Group lobbies for public art space

A group of business owners wants to create an outdoor public space for artists to display their work

A group of business owners wants to create an outdoor public space for artists to display their work.

The concept, a ‘Rue des Artistes’, would entail dedicating an area for artists to set up temporary studios under shelter and sell their work.

“This is an essential element in almost every city, and involves little expense,” wrote Ruth McMonagle, art agent and co-owner of Still Water Books and Art, in a letter to city council and signed by four other business owners.

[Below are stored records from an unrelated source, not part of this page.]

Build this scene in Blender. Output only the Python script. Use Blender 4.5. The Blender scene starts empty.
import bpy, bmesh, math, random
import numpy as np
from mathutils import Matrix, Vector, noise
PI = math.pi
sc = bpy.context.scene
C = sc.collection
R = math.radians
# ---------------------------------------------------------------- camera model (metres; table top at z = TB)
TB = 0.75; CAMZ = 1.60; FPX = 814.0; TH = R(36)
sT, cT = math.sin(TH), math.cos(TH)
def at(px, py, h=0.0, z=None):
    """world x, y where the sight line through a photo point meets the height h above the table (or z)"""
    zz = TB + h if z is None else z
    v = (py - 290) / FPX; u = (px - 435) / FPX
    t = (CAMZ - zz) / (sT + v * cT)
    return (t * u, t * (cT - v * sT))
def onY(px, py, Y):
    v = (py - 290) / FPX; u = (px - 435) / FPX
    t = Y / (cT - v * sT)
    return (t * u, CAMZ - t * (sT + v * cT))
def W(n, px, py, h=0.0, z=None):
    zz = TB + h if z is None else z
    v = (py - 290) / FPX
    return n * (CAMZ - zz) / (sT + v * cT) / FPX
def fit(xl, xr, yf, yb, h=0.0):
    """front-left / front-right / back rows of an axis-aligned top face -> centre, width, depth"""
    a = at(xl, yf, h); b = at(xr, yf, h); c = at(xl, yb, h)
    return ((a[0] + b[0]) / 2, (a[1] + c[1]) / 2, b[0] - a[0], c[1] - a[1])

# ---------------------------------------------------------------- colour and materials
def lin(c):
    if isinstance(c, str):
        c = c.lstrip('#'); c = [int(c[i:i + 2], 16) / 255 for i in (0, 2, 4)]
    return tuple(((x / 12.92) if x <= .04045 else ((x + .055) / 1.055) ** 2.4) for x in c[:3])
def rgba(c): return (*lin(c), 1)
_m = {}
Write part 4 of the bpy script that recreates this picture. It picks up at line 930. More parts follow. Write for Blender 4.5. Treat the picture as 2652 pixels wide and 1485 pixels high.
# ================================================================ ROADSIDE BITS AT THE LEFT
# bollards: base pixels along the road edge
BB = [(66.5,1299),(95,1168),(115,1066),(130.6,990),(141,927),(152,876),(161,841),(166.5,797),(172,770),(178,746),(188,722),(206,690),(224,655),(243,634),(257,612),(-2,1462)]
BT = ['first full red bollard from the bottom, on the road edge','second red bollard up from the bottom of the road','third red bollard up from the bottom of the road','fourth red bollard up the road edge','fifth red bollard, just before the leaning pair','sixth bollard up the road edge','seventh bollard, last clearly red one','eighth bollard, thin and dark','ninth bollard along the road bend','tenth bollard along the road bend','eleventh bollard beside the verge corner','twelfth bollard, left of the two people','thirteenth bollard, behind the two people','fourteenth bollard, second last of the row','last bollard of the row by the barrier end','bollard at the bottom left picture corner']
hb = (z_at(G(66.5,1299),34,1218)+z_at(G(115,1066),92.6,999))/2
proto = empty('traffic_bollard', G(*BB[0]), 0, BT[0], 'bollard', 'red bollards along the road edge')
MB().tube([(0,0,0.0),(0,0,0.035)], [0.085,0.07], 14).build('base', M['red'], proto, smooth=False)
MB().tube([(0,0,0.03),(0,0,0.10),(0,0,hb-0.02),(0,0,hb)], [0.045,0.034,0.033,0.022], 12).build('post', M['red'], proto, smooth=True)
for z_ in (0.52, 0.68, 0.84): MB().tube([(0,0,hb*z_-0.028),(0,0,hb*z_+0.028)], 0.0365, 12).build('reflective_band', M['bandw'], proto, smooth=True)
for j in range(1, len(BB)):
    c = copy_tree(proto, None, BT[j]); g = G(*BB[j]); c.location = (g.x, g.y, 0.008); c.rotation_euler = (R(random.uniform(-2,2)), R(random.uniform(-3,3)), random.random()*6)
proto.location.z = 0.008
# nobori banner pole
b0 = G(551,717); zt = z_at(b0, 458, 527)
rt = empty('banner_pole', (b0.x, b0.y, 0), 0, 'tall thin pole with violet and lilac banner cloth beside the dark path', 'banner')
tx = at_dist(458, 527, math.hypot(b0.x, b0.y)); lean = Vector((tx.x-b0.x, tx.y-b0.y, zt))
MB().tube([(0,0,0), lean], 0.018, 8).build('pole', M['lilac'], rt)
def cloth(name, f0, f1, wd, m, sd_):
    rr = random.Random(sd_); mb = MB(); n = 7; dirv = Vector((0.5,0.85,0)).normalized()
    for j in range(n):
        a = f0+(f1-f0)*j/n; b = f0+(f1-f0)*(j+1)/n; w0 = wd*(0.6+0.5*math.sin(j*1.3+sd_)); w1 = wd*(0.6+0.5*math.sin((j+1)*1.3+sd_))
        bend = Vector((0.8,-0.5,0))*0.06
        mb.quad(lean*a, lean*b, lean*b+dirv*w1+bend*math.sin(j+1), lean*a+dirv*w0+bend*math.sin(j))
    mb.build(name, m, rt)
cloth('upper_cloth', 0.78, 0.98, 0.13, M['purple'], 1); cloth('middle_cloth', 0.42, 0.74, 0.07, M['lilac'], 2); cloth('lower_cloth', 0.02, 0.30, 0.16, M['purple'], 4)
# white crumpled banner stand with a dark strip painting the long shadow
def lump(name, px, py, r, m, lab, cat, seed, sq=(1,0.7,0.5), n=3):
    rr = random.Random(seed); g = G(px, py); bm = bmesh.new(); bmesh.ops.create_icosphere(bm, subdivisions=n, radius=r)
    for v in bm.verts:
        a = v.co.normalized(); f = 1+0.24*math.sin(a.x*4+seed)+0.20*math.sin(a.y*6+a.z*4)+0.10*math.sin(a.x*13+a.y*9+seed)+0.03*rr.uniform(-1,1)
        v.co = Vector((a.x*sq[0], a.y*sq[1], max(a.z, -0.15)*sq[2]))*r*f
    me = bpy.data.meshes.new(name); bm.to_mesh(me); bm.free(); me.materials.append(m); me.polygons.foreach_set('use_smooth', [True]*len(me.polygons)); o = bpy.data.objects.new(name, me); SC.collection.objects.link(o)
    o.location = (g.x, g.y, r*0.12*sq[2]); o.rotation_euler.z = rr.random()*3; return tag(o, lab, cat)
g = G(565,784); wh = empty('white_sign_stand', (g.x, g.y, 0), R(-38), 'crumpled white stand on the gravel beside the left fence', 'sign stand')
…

“It could possibly involve the purchase of tents or umbrellas, electrical connections, and lights. It also would mean a small, part-time seasonal contract for a manager to be responsible for the organization and control of the site.”

The group is suggesting the area between Spirit Square and the Art Gallery or the courtyard between the Tidemark Theatre and the Library as possible locations.

At last week’s Monday council meeting, councillors briefly discussed the proposal.

“In light that the public art committee has begun, this may be an appropriate place to refer this to,” Mayor Andy Adams said.

Coun. Larry Samson put forward a motion to refer the initiative to the city’s public art committee, as well as the city’s Community Services, Recreation and Culture Commission for its input.

McMonagle said a place to view local art would tie in with council’s priority to create a vibrant downtown that promotes local culture.

“As part of the downtown revitalization, this simple addition would support our vibrant and growing artistic community, and generate an atmosphere of vitality,” McMonagle wrote.

“It would increase the volume of ‘walk by’ traffic so essential to the economic growth of the merchants in the downtown area.”

She said it would also complement the city’s River City Arts Festival, as well as the work of the Campbell River Art Gallery by drawing more artists to the facility.

McMonagle said the idea for such a space came from a demand from visitors to the city looking for art beyond the walls of the Art Gallery.

“A frequently expressed wish from visitors to our community is for a place to view local art,” McMonagle said.

“Heather Hughson, of the Campbell River Community Arts Council, notes that most visitors to the Sybil Andrews Cottage ask where they can go to see local art displayed. She commented that it is a source of frustration that there is no specific location to suggest.”

McMonagle and the downtown business owners are asking for “immediate funding in the upcoming budget” from council, which begins its budget planning for 2016 in early December.